Most of my last 30 years have been like that. Results and manifestations of things I'd dreamed of as a young kid and wanted as a child and as a young man. I realized it maybe 30 years ago. I thought, "This is unreal. This has happened as I expected it to, as I'd pictured it." My whole life has been like that and I'm fascinated by that power that we all have. That we create our lives as we go.

I don't have many friends; I'm very much a loner. As a child I was very isolated and I've never been really close to anyone.

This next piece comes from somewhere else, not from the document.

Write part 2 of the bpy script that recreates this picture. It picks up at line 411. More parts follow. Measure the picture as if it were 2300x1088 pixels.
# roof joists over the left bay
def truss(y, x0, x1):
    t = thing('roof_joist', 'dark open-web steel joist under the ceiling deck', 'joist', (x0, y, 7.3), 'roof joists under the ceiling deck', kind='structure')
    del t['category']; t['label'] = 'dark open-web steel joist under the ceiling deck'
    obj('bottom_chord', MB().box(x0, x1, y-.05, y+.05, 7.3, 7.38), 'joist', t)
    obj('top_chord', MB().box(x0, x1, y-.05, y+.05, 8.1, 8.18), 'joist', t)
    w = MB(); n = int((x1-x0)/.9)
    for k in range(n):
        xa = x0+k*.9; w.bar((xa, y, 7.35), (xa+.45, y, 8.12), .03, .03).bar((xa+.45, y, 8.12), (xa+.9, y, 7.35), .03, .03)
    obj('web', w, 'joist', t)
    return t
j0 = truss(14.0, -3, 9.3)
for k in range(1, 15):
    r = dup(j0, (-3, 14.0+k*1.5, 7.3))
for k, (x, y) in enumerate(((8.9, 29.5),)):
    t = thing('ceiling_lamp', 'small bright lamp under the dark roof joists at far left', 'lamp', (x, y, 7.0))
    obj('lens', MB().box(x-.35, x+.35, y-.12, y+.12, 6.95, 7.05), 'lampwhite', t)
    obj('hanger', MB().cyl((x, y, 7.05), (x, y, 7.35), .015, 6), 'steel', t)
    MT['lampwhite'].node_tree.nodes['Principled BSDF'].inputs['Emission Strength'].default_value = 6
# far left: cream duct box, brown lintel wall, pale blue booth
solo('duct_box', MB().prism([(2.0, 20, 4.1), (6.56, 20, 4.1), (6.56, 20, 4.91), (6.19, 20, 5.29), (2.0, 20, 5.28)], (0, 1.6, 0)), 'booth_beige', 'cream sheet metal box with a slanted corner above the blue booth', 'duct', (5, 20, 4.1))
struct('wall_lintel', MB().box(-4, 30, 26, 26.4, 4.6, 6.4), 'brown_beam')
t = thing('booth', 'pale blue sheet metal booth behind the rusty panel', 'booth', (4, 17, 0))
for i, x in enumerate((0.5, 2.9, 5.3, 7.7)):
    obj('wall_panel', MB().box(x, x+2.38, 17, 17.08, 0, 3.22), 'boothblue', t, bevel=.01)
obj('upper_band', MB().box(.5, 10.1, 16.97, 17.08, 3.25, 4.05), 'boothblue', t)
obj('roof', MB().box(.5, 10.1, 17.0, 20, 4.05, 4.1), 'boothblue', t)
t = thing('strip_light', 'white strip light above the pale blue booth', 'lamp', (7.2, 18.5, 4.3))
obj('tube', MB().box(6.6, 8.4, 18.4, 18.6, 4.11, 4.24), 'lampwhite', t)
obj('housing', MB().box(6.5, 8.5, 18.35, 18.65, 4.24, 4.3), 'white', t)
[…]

I don't know what acting is, but I enjoy it. I think we ask too many questions of ourselves. We make too much importance of stuff. But I do say to actors when I have taught in classes, or when I sometimes do a talk to a group. I'll say, “If I never acted again, the world wouldn't stop, nor would it stop if I didn't stop acting. That's how important it is. I know it [seems] important when you're young. But I say, “Lighten up. Don't take it all so seriously.” All the gurus and teachers will take your money and run.

You look closely enough, you'll find that everything has a weak spot where it can break, sooner or later.

I was hell bent on destruction... it was like being possessed by a demon.

I remember coming to New York, in 1974 to do a play here called Equis. And I remember the first morning getting up and walking around the streets and I thought, "I'm home." I felt really at peace here.

I don't like mushiness. I'm a very emotional person but I hate sentimentality. I don't like great demonstrations of emotion. But as I'm getting older, I'm getting much more open about all that.

There are people who are convinced supernatural forces are at work, but I've no idea. I suspect 'possession' might be a psychological thing, like schizophrenia. We all think we know things, but we don't know a damn thing. Whether God exists, why we're here... Nobody really knows any of it.